Former President Bill Clinton greeted warmly in Dundalk

Former President Bill Clinton charmed a crowd of about 100 people in Dundalk’s Turner Station community Monday as he celebrated playground signs that encourage parents and caregivers to talk to young children to build their vocabulary.

Clinton was greeted with warm cheers as he walked to the playground. He earned laughter with his opening line: “I’m looking at all these kids who are thinking, ‘When are all of these old people going to shut up so I can go play on the playground?’"

Baltimore County Public Library officials hope the former president’s visit — which was pulled together in a few days — will draw attention to their efforts to engage the county’s youngest residents in reading.

Clinton helped cut a ribbon on the three-panel display at the Sollers Point Library’s playground that reminds parents that “talking is teaching.” The signs encourage adults to talk to children about topics such as shapes and the weather.

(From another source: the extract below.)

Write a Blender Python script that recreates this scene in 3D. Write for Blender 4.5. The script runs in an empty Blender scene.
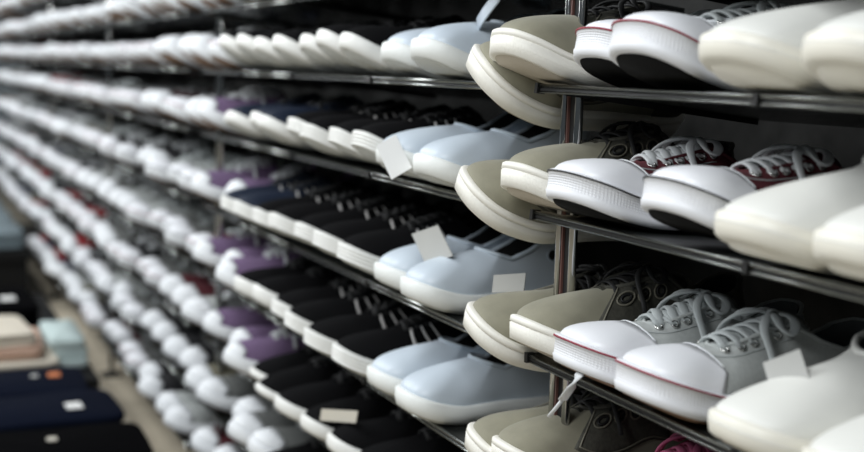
import bpy, math, random
import numpy as np
from mathutils import Vector, Matrix
random.seed(7)
SC = bpy.context.scene
COL = SC.collection
ZC = 1.04                      # camera height above the floor
FRONT = 0.64                   # front edge of the shelves, metres to the right of the camera
TILTS = [math.radians(q) for q in (1.5, 1.5, 1.5, 1.5, 2.0, 4.5, 6.5, 6.5, 6.5)]; TILT = TILTS[4]      # shelves slope down to the back
ROWS = [-.895, -.747, -.599, -.451, -.305, -.147, -.0115, .115, .250]   # lowest to highest, relative to camera

# ------------------------------------------------------------------ camera
FPX = 1200.0
a = np.array([-554.0, 172.0, -FPX]); vx = -262.0
Yv = (a[0]*vx + FPX*FPX)/a[1]
upc = -np.array([vx, -Yv, -FPX])
a /= np.linalg.norm(a); upc /= np.linalg.norm(upc); nc = np.cross(a, upc)
RW = np.array([nc, a, upc])
cam_d = bpy.data.cameras.new('camera'); cam = bpy.data.objects.new('camera', cam_d); COL.objects.link(cam)
M4 = Matrix.Identity(4)
for r in range(3):
    for c in range(3): M4[r][c] = RW[r][c]
M4[0][3], M4[1][3], M4[2][3] = 0, 0, ZC
cam.matrix_world = M4
cam_d.sensor_width = 36; cam_d.lens = FPX/864*36
cam_d.clip_start = 0.02
cam_d.dof.use_dof = True; cam_d.dof.focus_distance = 1.27; cam_d.dof.aperture_fstop = 3.3
SC.camera = cam
def proj(p):
    c = RW.T @ (np.asarray(p, float) - np.array([0, 0, ZC]))
    if c[2] > -0.05: return (1e6, 1e6)
    return 432 + FPX*c[0]/-c[2], 226 - FPX*c[1]/-c[2]
def ray_x(px, py, X):
    d = RW @ np.array([px-432, -(py-226), -FPX]); d = d*(X/d[0]); return Vector((d[0], d[1], d[2]+ZC))

# ------------------------------------------------------------------ materials
def mat(name, col, rough=0.6, metal=0.0, noise=0.0, nscale=60, bump=0.0, bscale=200, kind=None, spec=0.5, sheen=0.0, coat=0.0):
    m = bpy.data.materials.new(name); m.use_nodes = True
    nt = m.node_tree; b = nt.nodes['Principled BSDF']; L = nt.links.new
    b.inputs['Base Color'].default_value = (*col, 1); b.inputs['Roughness'].default_value = rough
    b.inputs['Metallic'].default_value = metal; b.inputs['Specular IOR Level'].default_value = spec
    if sheen: b.inputs['Sheen Weight'].default_value = sheen
    if coat: b.inputs['Coat Weight'].default_value = coat
    tc = nt.nodes.new('ShaderNodeTexCoord')
    if noise:
        n = nt.nodes.new('ShaderNodeTexNoise'); n.inputs['Scale'].default_value = nscale; n.inputs['Detail'].default_value = 4
        L(tc.outputs['Object'], n.inputs['Vector'])
        r = nt.nodes.new('ShaderNodeValToRGB')
        r.color_ramp.elements[0].position = 0.3; r.color_ramp.elements[1].position = 0.7
        r.color_ramp.elements[0].color = (*[max(0, c*(1-noise)) for c in col], 1)
        r.color_ramp.elements[1].color = (*[min(1, c*(1+noise*0.6)) for c in col], 1)
        L(n.outputs['Fac'], r.inputs['Fac']); L(r.outputs['Color'], b.inputs['Base Color'])
    h = None
    if kind in ('diamond', 'ticks'):
        uv = nt.nodes.new('ShaderNodeUVMap'); uv.uv_map = 'UVMap'
        sep = nt.nodes.new('ShaderNodeSeparateXYZ'); L(uv.outputs['UV'], sep.inputs[0])
        def mth(op, x, y=None):
            q = nt.nodes.new('ShaderNodeMath'); q.operation = op
            for k, v in enumerate((x, y)):
                if v is None: continue
                if isinstance(v, (int, float)): q.inputs[k].default_value = v
                else: L(v, q.inputs[k])
            return q.outputs[0]
        U, V = sep.outputs[0], sep.outputs[1]
        if kind == 'diamond':
            s = 2*math.pi/0.0066
            p = mth('SINE', mth('MULTIPLY', mth('ADD', U, mth('MULTIPLY', V, 1.25)), s))
            q = mth('SINE', mth('MULTIPLY', mth('SUBTRACT', U, mth('MULTIPLY', V, 1.25)), s))
            hh = mth('MULTIPLY', p, q)
            msk = mth('MULTIPLY', mth('GREATER_THAN', V, 0.0125), mth('LESS_THAN', V, 0.0285))
        else:
            p = mth('SINE', mth('MULTIPLY', U, 2*math.pi/0.0058)); p = mth('GREATER_THAN', p, 0.45)
            rw = mth('GREATER_THAN', mth('SINE', mth('MULTIPLY', V, 2*math.pi/0.0075)), 0.8)
            hh = mth('MULTIPLY', mth('MAXIMUM', p, rw), -1)
            msk = mth('MULTIPLY', mth('GREATER_THAN', V, 0.004), mth('LESS_THAN', V, 0.0225))
        h = mth('MULTIPLY', hh, msk)
        bp = nt.nodes.new('ShaderNodeBump'); bp.inputs['Strength'].default_value = bump; bp.inputs['Distance'].default_value = 0.0008
        L(h, bp.inputs['Height']); L(bp.outputs['Normal'], b.inputs['Normal'])
    elif bump:
        n2 = nt.nodes.new('ShaderNodeTexNoise'); n2.inputs['Scale'].default_value = bscale; n2.inputs['Detail'].default_value = 3
        L(tc.outputs['Object'], n2.inputs['Vector'])
        bp = nt.nodes.new('ShaderNodeBump'); bp.inputs['Strength'].default_value = bump; bp.inputs['Distance'].default_value = 0.001
        L(n2.outputs['Fac'], bp.inputs['Height']); L(bp.outputs['Normal'], b.inputs['Normal'])
    return m
M = {}
M['rub_white'] = mat('white_rubber', (.74, .76, .78), .5, bump=.05)
M['rub_diamond'] = mat('white_rubber_diamond', (.76, .77, .80), .5, bump=.45, kind='diamond')
M['rub_cap'] = mat('white_toe_rubber', (.78, .79, .82), .38)
M['rub_cream'] = mat('cream_rubber_ticks', (.82, .80, .73), .55, bump=1.0, kind='ticks')
M['rub_offw'] = mat('off_white_rubber', (.77, .79, .77), .55, bump=.05)
M['rub_ivory'] = mat('ivory_rubber', (.78, .755, .67), .45)
M['rub_bone'] = mat('bone_rubber', (.77, .77, .74), .5, bump=.05)
M['out_black'] = mat('black_outsole', (.009, .009, .009), .9, spec=.1)
M['out_tan'] = mat('tan_outsole', (.48, .43, .35), .7, bump=.4, bscale=300)
M['out_grey'] = mat('pale_grey_outsole', (.50, .51, .48), .7, bump=.5, bscale=400)
M['out_brown'] = mat('brown_outsole', (.22, .13, .08), .7)
M['slip'] = mat('pale_blue_grey_upper', (.56, .63, .70), .42, noise=.03, nscale=20)
M['slip_lip'] = mat('blue_grey_collar', (.50, .57, .64), .5)
M['olive'] = mat('olive_nubuck', (.235, .222, .160), .8, noise=.10, nscale=45, bump=.15, bscale=500, sheen=.2)
M['olive_dk'] = mat('dark_olive_mesh', (.060, .058, .045), .75, noise=.3, nscale=220, bump=.5, bscale=500)
M['olive_thread'] = mat('olive_thread', (.16, .15, .115), .7)
M['ivory_up'] = mat('ivory_upper', (.74, .74, .70), .5, noise=.02, nscale=30)
def canvas(n, c): return mat(n, c, .85, noise=.08, nscale=250, bump=.35, bscale=900)
M['cv_white'] = canvas('white_canvas', (.62, .64, .66))
M['cv_grey'] = canvas('pale_grey_canvas', (.40, .42, .41))
M['cv_mid'] = canvas('grey_canvas', (.13, .135, .13))
M['cv_black'] = canvas('black_canvas', (.016, .016, .018))
M['cv_maroon'] = canvas('maroon_canvas', (.085, .012, .018))
M['cv_pink'] = canvas('pink_canvas', (.35, .05, .12))
M['cv_navy'] = canvas('navy_canvas', (.015, .022, .05))
M['cv_red'] = canvas('red_canvas', (.30, .02, .025))
M['cv_purple'] = canvas('purple_mesh', (.165, .105, .20))
M['cv_olive'] = canvas('khaki_canvas', (.15, .14, .10))
M['black_up'] = mat('black_upper', (.0065, .0065, .007), .95, spec=.05, bump=.2, bscale=600)
M['blue_up'] = mat('midnight_blue_upper', (.006, .012, .028), .7, spec=.25, bump=.2, bscale=600)
M['stripe'] = mat('pale_stripe', (.62, .60, .58), .6)
M['lace_white'] = mat('white_laces', (.66, .68, .69), .85, bump=.5, bscale=900)
M['lace_grey'] = mat('grey_laces', (.42, .45, .45), .85, bump=.5, bscale=900)
M['lace_black'] = mat('black_laces', (.02, .02, .02), .7)
M['lace_pink'] = mat('pink_laces', (.45, .10, .20), .85)
M['red_line'] = mat('red_rubber_line', (.26, .012, .035), .5)
M['black_line'] = mat('black_rubber_line', (.015, .015, .018), .5)
M['lining_dk'] = mat('dark_lining', (.02, .02, .02), .9)
M['lining_gr'] = mat('grey_lining', (.16, .17, .17), .9)
M['metal'] = mat('steel_eyelet', (.55, .55, .53), .25, metal=1)
M['chrome'] = mat('chrome', (.42, .42, .41), .10, metal=1)
M['dull_chrome'] = mat('worn_chrome', (.24, .25, .24), .22, metal=1)
M['slot'] = mat('black_slot', (.008, .008, .008), .6)
M['red_reflection'] = mat('painted_red_reflection', (.13, .06, .05), .4)  # reddish reflection in the chrome post, put in as flat colour
M['plate'] = mat('black_shelf_plate', (.014, .016, .015), .22, noise=.2, nscale=9)
M['panel'] = mat('black_back_panel', (.026, .026, .025), .85, spec=.1, noise=.35, nscale=18, bump=.3, bscale=60)
M['floor'] = mat('beige_floor', (.50, .44, .34), .5, noise=.12, nscale=7)
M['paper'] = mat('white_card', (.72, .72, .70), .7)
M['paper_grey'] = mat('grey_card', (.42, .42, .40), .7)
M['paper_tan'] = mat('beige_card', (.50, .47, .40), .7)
M['paper_orange'] = mat('orange_paper', (.55, .17, .06), .7)
M['cloth_black'] = mat('black_cloth', (.0022, .0022, .0026), 1, spec=.02, bump=.6, bscale=120)
M['cloth_navy'] = mat('navy_cloth', (.004, .006, .014), 1, spec=.05, bump=.6, bscale=120)
M['cloth_cream'] = mat('cream_cloth', (.66, .60, .50), .95, noise=.05, nscale=12, bump=.5, bscale=90)
M['cloth_mint'] = mat('pale_mint_cloth', (.46, .55, .54), .95, bump=.5, bscale=90)
M['cloth_peach'] = mat('peach_cloth', (.62, .42, .32), .95, bump=.5, bscale=90)
M['cloth_blue'] = mat('grey_blue_cloth', (.17, .215, .235), .95, noise=.10, nscale=14, bump=.5, bscale=90)
M['table'] = mat('black_table', (.007, .007, .007), .7, spec=.15)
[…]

“We hope it’s a wave we can ride,” said Greg Jones, board president of the county library’s foundation, which raised money for the installation. The library foundation has committed $12,000 to install at least two more sign displays.

Clinton, a Democrat who served two terms as president in the 1990s, said research shows that talking with toddlers and young children — asking them questions, encouraging them to describe what they see — helps build their vocabulary and prepare them for school.

The Clinton Foundation supports early literacy through its “Too Small To Fail” initiative.

“The purpose of Too Small to Fail is to empower parents and caregivers to talk, read and sing with children from the day they are born to help them to build the framework on which they can become everything they ought to be,” Clinton said.

Clinton said children can learn in playgrounds just as well as they can learn at a desk. Sollers Point is the 83rd playground to get educational panels about talking with young children.

“All of us can contribute to what our children learn,” he said.

Library officials had long known that Clinton Foundation officials would be at Monday’s event, and they got an inkling the president himself might attend last week when officials visited the Sollers Point Library in person.

Following a brief speech, Clinton joined Jones, library system director Paula Miller and a gaggle of children to cut a ceremonial ribbon in front of the playground signs.

He snipped extra pieces of ribbon with the oversized scissors, and handed them to each child. “Did you get one? Did you get one?” Clinton asked the children.

Greater Dundalk has turned from a strongly Democratic area to an area that voted Republican in the last two elections — the area is represented by Republicans at the county and state level. But Clinton encountered plenty of appreciation at Sollers Point, in the historically African-American Turner Station community.

Lifelong Turner Station resident Olivia Lomax, a retired federal worker, said she was thrilled to have a former president visit her community, the first time she can remember that someone so prominent visited. She said the library and adjoining community center are a gem. The building is always in use, she said: “Something is always going on inside.”

Gordon Koerner, a retired electrical maintenance worker, drove from Joppatowne carrying a sign with a thumb’s up picture on it. He was concerned there might be protesters, and wanted to show his support for Clinton.

Koerner said he’s met both Bill and Hillary Clinton, the former Secretary of State and presidential candidate, at events over the years.

”This is great,” Koerner said. “I follow him a lot but I didn’t know he did this."

Two local elected officials attended the event with Clinton. County Councilman Julian Jones, a Democrat from Woodstock, came after hearing about it earlier in the day. He was joined by Republican Councilman David Marks of Perry Hall, who is a board member of the library foundation.